Would you quote the material below in full and unchanged?

═══ DATA EXCERPTS

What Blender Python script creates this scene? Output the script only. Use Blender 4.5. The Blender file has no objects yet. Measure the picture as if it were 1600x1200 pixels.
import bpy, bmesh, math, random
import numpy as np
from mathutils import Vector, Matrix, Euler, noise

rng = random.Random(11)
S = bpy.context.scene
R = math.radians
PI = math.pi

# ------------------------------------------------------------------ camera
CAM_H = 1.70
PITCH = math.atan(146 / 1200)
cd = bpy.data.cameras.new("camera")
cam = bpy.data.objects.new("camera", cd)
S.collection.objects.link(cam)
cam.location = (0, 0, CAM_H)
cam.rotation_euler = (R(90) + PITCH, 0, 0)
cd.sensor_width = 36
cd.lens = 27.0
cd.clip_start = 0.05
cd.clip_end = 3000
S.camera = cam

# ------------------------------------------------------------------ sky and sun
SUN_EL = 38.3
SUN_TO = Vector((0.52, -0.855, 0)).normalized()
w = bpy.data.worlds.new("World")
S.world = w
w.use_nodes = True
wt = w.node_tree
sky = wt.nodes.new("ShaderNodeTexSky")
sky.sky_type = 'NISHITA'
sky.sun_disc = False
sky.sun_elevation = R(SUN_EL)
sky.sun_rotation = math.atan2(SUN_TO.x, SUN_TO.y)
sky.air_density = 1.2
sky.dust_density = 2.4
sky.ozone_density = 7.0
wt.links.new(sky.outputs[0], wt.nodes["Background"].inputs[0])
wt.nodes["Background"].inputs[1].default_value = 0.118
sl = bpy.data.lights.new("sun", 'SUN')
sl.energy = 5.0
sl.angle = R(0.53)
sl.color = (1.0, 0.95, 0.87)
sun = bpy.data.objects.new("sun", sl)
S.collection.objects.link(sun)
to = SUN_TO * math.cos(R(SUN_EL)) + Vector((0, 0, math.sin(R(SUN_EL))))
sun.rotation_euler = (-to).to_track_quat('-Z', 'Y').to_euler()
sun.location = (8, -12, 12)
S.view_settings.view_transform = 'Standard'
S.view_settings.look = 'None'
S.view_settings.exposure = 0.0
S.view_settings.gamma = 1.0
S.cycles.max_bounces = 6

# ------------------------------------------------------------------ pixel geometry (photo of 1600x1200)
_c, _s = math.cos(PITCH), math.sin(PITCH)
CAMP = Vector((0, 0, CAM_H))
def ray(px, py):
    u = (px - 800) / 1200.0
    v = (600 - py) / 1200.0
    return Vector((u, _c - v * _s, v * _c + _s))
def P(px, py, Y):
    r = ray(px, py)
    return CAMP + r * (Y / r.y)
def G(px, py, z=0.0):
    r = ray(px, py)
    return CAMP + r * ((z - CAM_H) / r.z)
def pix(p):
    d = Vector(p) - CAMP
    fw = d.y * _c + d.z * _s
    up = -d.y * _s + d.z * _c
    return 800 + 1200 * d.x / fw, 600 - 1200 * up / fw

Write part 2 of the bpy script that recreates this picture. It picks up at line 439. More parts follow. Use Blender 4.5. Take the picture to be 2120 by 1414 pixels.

══════

## SOLUTION
What Blender Python script creates this scene? Output the script only. Use Blender 4.5. The Blender file has no objects yet. Measure the picture as if it were 1600x1200 pixels.
import bpy, bmesh, math, random
import numpy as np
from mathutils import Vector, Matrix, Euler, noise

rng = random.Random(11)
S = bpy.context.scene
R = math.radians
PI = math.pi

# ------------------------------------------------------------------ camera
CAM_H = 1.70
PITCH = math.atan(146 / 1200)
cd = bpy.data.cameras.new("camera")
cam = bpy.data.objects.new("camera", cd)
S.collection.objects.link(cam)
cam.location = (0, 0, CAM_H)
cam.rotation_euler = (R(90) + PITCH, 0, 0)
cd.sensor_width = 36
cd.lens = 27.0
cd.clip_start = 0.05
cd.clip_end = 3000
S.camera = cam

# ------------------------------------------------------------------ sky and sun
SUN_EL = 38.3
SUN_TO = Vector((0.52, -0.855, 0)).normalized()
w = bpy.data.worlds.new("World")
S.world = w
w.use_nodes = True
wt = w.node_tree
sky = wt.nodes.new("ShaderNodeTexSky")
sky.sky_type = 'NISHITA'
sky.sun_disc = False
sky.sun_elevation = R(SUN_EL)
sky.sun_rotation = math.atan2(SUN_TO.x, SUN_TO.y)
sky.air_density = 1.2
sky.dust_density = 2.4
sky.ozone_density = 7.0
wt.links.new(sky.outputs[0], wt.nodes["Background"].inputs[0])
wt.nodes["Background"].inputs[1].default_value = 0.118
sl = bpy.data.lights.new("sun", 'SUN')
sl.energy = 5.0
sl.angle = R(0.53)
sl.color = (1.0, 0.95, 0.87)
sun = bpy.data.objects.new("sun", sl)
S.collection.objects.link(sun)
to = SUN_TO * math.cos(R(SUN_EL)) + Vector((0, 0, math.sin(R(SUN_EL))))
sun.rotation_euler = (-to).to_track_quat('-Z', 'Y').to_euler()
sun.location = (8, -12, 12)
S.view_settings.view_transform = 'Standard'
S.view_settings.look = 'None'
S.view_settings.exposure = 0.0
S.view_settings.gamma = 1.0
S.cycles.max_bounces = 6

# ------------------------------------------------------------------ pixel geometry (photo of 1600x1200)
_c, _s = math.cos(PITCH), math.sin(PITCH)
CAMP = Vector((0, 0, CAM_H))
def ray(px, py):
    u = (px - 800) / 1200.0
    v = (600 - py) / 1200.0
    return Vector((u, _c - v * _s, v * _c + _s))
def P(px, py, Y):
    r = ray(px, py)
    return CAMP + r * (Y / r.y)
def G(px, py, z=0.0):
    r = ray(px, py)
    return CAMP + r * ((z - CAM_H) / r.z)
def pix(p):
    d = Vector(p) - CAMP
    fw = d.y * _c + d.z * _s
    up = -d.y * _s + d.z * _c
    return 800 + 1200 * d.x / fw, 600 - 1200 * up / fw

Write part 2 of the bpy script that recreates this picture. It picks up at line 439. More parts follow. Use Blender 4.5. Take the picture to be 2120 by 1414 pixels.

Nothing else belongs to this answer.